ST. JOHN’S, N.L. – Tax hikes, job losses and spending cuts are among grim expectations for Newfoundland and Labrador’s budget Thursday as the oil price slide takes its toll.

“It is not something that we take pleasure in. It is a very difficult situation,” Finance Minister Cathy Bennett told the legislature this week as the Liberal government prepares to deliver its first spending blueprint since winning power last fall after 12 years of Progressive Conservative rule.

Bennett asked officials across departments and agencies to brainstorm spending cuts of up to 30 per cent.

The new government’s first throne speech last month warned of hard times as the province confronts the prospect of successive deficits nearing $2 billion or more.

“The choices ahead of us will not be easy,” it said. “Everyone will have to accept some level of sacrifice in the months and years ahead if we are to provide critical services, while restoring accountability and stability to government finances.”

It’s an ugly fiscal picture traced back to the collapse of oil prices, lower production and higher spending in recent years.

About one-third of government revenues over much of the last decade came from the offshore oil sector, including several surpluses worth $5.5 billion that vaulted Newfoundland and Labrador to historic wealth. It became a so-called “have” province for the first time in 2008, getting off federal equalization payments on the strength of oil and mining earnings.

But the collapse of Brent crude values since mid-2014 has hit the treasury hard. Prices nosedived from US$115 a barrel to hover between US$30 and US$40 for much of the last year. Brent crude was trading Wednesday for about US$44.

Premier Dwight Ball has said equalization payments would come in handy now. The province would first have to meet complex requirements, he stressed.

The federal budget last month included some help through the seldom-used fiscal stabilization program to compensate provinces for sudden economic slumps. Ottawa committed almost $32 million to Newfoundland and Labrador.

Still, it will take a lot more than that as the throne speech made clear. It said net debt would top $23 billion in just five years if the province does nothing to correct course. It would have to borrow $15.4 billion by 2020-21, the head-spinning equivalent of racking up more than $7 million a day.

Standard and Poor’s Ratings Services in January lowered the province’s credit rating from an A-plus to an A, with a negative outlook. Further reductions would only add to the costs of borrowing.

Provincial auditor general Terry Paddon has repeatedly warned that the pace of forecast deficit growth is unsustainable — especially in a comparatively small province of 527,000 people.
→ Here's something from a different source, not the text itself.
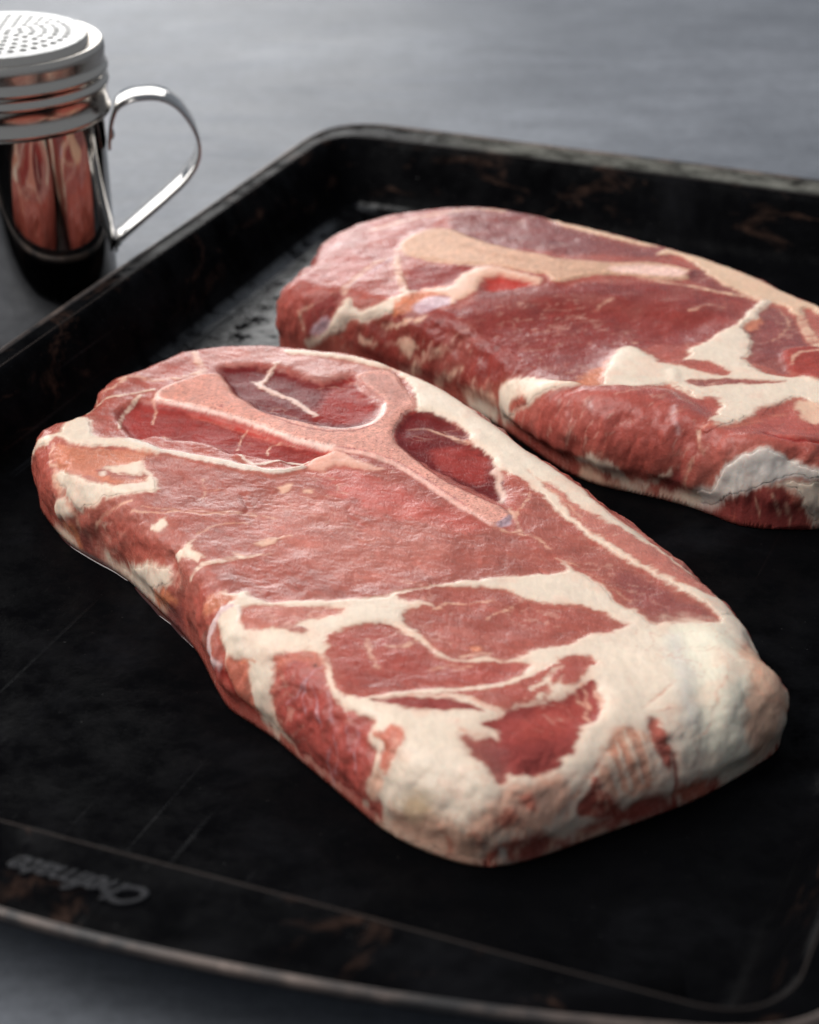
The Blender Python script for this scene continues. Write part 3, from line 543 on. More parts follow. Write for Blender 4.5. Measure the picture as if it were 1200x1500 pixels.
def meat_mat(name, kind):
    m, nt, p = mat(name)
    at = nd(nt, 'ShaderNodeAttribute', attribute_name='tint'); fa = nd(nt, 'ShaderNodeAttribute', attribute_name='fatness')
    v = coords(nt); vf = coords(nt, (1, .35, 1), (0, 0, .55))
    fine = noise(nt, v, 1500, 3, .65); mid = noise(nt, vf, 620, 4, .65, .6); big = noise(nt, v, 170, 3, .6)
    k = mixc(nt, .15, at.outputs[0], ramp(nt, mid, [(.3, .45), (.7, 1.6)]), 'MULTIPLY') if kind == 'meat' else mixc(nt, .12, at.outputs[0], ramp(nt, mid, [(.3, .6), (.7, 1.4)]), 'MULTIPLY')
    nt.links.new(k, p.inputs['Base Color'])
    if kind == 'bone':
        k2 = mixc(nt, .45, at.outputs[0], ramp(nt, fine, [(.3, (.45, .36, .36)), (.65, (1.5, 1.45, 1.4))]), 'MULTIPLY'); k2 = mixc(nt, ramp(nt, noise(nt, v, 1100, 2, .5), [(.60, 0.), (.68, .65)]), k2, (.24, .06, .045)); nt.links.new(k2, p.inputs['Base Color'])
    lo, hi = dict(meat=(.20, .33), bone=(.40, .55))[kind]
    r = ramp(nt, mid, [(.3, lo), (.7, hi)])
    r = mixc(nt, fa.outputs['Fac'], r, ramp(nt, big, [(.3, .30), (.7, .46)])) if kind == 'meat' else r
    nt.links.new(r, p.inputs['Roughness'])
    p.inputs['IOR'].default_value = 1.37; p.inputs['Specular IOR Level'].default_value = .42
    if kind == 'meat':
        dp = nd(nt, 'ShaderNodeAttribute', attribute_name='deepness')
        patch = ramp(nt, noise(nt, v, 55, 3, .6, .5), [(.45, .02), (.66, .36)])
        nt.links.new(mathn(nt, 'MULTIPLY', patch, ramp(nt, dp.outputs['Fac'], [(0, 1.), (1, .35)])), p.inputs['Coat Weight'])
        nt.links.new(ramp(nt, dp.outputs['Fac'], [(0, .30), (1, .05)]), p.inputs['Specular IOR Level'])
        p.inputs['Coat Roughness'].default_value = .10; p.inputs['Coat IOR'].default_value = 1.33
    p.inputs['Subsurface Weight'].default_value = .22
    p.inputs['Subsurface Radius'].default_value = (1.0, .38, .25); p.inputs['Subsurface Scale'].default_value = .0009
    p.subsurface_method = 'RANDOM_WALK'
    s = ramp(nt, fa.outputs['Fac'], [(0, .55), (1, .16)]) if kind == 'meat' else None
    b1 = nd(nt, 'ShaderNodeBump'); b1.inputs['Distance'].default_value = .00035; nt.links.new(mid, b1.inputs['Height'])
    b2 = nd(nt, 'ShaderNodeBump'); b2.inputs['Distance'].default_value = .00016; nt.links.new(fine, b2.inputs['Height']); nt.links.new(b1.outputs[0], b2.inputs['Normal'])
    for b in (b1, b2):
        if s is not None: nt.links.new(s, b.inputs['Strength'])
        else: b.inputs['Strength'].default_value = .5
    nt.links.new(b2.outputs[0], p.inputs['Normal'])
    if kind == 'meat':
        b3 = nd(nt, 'ShaderNodeBump'); b3.inputs['Distance'].default_value = .0005; b3.inputs['Strength'].default_value = .55
        nt.links.new(noise(nt, v, 950, 2, .5), b3.inputs['Height']); nt.links.new(b3.outputs[0], p.inputs['Coat Normal'])
    return m
def simple_mat(name, col, rough, metal=0.):
    m, nt, p = mat(name); b = noise(nt, coords(nt), 200, 3, .6)
    nt.links.new(ramp(nt, b, [(.3, tuple(c*.8 for c in col)), (.7, tuple(c*1.2 for c in col))]), p.inputs['Base Color'])
    p.inputs['Roughness'].default_value = rough; p.inputs['Metallic'].default_value = metal; p.inputs['Specular IOR Level'].default_value = .15; return m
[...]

A projected $2 billion deficit for the last fiscal year is more than three times greater than the next highest province when relative economies are compared, he reported earlier this year.

Ball himself has described the province’s finances as “terrible.”

“They will be difficult decisions that we’ve had to make,” he told the legislature on Tuesday. “But they are the right and they are the necessary decisions that will have to be made to get our province back on track.”